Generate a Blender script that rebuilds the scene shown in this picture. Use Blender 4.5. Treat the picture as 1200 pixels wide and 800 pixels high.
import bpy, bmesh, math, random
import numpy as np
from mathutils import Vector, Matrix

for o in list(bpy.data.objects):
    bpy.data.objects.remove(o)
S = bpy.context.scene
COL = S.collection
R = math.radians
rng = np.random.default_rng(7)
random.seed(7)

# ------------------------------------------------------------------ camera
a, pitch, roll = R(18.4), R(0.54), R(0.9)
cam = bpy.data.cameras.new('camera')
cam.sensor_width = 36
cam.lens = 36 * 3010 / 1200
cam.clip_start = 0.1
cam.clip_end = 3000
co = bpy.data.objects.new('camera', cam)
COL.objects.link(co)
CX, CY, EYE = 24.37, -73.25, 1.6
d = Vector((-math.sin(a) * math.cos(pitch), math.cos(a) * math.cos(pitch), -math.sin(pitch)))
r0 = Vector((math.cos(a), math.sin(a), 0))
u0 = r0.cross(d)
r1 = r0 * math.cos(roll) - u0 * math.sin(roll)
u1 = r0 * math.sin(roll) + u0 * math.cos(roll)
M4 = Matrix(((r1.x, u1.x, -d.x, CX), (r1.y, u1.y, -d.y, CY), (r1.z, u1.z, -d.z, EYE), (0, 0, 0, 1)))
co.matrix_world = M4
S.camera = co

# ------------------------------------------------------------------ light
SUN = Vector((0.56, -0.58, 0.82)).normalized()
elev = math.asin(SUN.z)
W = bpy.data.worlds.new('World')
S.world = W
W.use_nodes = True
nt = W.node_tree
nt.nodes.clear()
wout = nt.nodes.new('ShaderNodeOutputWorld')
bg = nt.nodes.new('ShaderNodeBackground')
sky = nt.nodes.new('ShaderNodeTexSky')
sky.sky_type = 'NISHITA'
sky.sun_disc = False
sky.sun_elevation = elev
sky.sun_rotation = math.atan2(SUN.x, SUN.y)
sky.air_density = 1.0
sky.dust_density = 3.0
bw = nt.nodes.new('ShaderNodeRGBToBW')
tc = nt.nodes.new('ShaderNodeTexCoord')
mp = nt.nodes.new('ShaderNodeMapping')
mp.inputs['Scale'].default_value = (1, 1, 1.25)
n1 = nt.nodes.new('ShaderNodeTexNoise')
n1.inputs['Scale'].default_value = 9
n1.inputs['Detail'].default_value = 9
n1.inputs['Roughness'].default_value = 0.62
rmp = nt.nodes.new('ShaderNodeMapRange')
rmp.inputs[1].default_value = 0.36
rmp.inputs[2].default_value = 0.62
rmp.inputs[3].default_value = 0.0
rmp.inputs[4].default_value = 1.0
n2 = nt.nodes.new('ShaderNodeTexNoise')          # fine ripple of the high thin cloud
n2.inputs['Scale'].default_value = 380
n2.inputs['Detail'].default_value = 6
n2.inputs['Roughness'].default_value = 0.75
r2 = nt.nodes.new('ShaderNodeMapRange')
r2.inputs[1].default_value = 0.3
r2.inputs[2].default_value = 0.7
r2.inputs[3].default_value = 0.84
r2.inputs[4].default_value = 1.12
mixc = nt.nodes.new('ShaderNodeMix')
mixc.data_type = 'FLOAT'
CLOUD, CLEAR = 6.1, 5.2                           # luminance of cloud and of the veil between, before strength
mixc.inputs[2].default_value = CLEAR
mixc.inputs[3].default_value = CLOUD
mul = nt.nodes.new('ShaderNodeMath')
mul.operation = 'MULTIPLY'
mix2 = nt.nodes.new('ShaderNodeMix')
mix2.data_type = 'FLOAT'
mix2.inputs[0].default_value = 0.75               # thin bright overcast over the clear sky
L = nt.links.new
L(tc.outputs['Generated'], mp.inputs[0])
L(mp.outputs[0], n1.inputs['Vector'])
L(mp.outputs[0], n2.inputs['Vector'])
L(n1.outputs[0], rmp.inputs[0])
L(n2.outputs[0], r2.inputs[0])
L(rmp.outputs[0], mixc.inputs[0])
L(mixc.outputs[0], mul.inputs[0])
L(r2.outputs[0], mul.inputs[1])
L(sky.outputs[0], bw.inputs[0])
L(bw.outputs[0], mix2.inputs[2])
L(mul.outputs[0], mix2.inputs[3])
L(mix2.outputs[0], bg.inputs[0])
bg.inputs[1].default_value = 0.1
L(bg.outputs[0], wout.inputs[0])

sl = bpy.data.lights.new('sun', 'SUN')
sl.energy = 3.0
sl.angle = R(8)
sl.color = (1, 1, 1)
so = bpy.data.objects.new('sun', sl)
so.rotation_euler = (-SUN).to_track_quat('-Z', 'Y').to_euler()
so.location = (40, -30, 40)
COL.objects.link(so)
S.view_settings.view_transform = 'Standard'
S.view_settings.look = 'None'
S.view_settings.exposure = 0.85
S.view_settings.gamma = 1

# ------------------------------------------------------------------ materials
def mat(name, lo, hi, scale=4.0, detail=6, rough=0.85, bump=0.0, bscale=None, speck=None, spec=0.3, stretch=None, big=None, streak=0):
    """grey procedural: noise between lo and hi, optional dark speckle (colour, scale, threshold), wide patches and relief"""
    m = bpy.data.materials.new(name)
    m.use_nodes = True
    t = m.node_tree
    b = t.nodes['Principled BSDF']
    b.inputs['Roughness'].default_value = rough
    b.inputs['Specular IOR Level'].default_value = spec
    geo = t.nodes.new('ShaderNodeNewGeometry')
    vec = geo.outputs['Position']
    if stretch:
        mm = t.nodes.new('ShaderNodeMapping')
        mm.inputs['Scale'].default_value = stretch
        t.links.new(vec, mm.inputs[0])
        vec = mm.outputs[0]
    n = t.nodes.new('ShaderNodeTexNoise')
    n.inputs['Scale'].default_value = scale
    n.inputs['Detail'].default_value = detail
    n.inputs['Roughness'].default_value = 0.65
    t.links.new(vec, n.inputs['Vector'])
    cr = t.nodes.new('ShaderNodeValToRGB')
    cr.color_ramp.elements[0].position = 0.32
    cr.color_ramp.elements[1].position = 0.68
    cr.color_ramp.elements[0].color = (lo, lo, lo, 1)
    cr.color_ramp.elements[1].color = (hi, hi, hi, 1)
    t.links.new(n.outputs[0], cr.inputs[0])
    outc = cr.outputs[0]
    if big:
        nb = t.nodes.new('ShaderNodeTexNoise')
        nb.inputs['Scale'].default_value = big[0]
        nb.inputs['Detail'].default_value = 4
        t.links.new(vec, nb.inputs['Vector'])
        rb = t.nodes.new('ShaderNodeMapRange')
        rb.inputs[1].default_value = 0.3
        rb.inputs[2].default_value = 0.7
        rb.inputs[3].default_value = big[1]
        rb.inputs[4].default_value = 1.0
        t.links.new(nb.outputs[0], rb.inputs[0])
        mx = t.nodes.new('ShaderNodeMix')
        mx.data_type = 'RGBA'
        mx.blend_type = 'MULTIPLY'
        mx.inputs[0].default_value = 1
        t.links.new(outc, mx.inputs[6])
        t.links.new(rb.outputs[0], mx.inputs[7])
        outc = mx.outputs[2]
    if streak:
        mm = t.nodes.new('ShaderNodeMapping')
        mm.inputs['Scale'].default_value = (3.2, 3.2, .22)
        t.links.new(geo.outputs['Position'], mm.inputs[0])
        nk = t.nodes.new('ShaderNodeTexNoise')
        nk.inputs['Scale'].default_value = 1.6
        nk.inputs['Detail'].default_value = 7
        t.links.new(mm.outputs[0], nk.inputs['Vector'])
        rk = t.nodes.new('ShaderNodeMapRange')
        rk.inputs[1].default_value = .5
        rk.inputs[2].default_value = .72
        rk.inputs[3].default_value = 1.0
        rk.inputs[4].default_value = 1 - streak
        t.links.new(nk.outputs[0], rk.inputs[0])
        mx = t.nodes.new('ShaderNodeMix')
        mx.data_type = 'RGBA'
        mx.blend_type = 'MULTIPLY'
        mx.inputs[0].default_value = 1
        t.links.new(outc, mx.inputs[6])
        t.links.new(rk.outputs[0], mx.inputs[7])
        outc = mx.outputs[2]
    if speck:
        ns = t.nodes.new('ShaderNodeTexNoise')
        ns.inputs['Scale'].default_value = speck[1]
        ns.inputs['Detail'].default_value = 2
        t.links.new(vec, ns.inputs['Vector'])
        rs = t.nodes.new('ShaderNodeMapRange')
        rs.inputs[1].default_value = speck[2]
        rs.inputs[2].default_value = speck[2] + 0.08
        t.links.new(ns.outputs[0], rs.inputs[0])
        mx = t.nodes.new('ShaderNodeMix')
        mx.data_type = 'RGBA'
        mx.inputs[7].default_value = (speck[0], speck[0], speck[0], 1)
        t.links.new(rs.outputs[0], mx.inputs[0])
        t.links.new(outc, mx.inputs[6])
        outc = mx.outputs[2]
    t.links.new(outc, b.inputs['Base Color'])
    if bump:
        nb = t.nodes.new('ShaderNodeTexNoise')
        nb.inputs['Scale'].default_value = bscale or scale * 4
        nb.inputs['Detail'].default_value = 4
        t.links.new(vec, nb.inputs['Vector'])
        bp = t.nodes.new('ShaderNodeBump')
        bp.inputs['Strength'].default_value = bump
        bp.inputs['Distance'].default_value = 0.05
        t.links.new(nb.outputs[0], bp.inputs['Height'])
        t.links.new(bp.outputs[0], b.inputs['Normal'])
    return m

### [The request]
Return a word-for-word copy of the lines from the beginning of the listing to the line holding "random.seed(7)", both kept.

### [Problem solution]
Generate a Blender script that rebuilds the scene shown in this picture. Use Blender 4.5. Treat the picture as 1200 pixels wide and 800 pixels high.
import bpy, bmesh, math, random
import numpy as np
from mathutils import Vector, Matrix

for o in list(bpy.data.objects):
    bpy.data.objects.remove(o)
S = bpy.context.scene
COL = S.collection
R = math.radians
rng = np.random.default_rng(7)
random.seed(7)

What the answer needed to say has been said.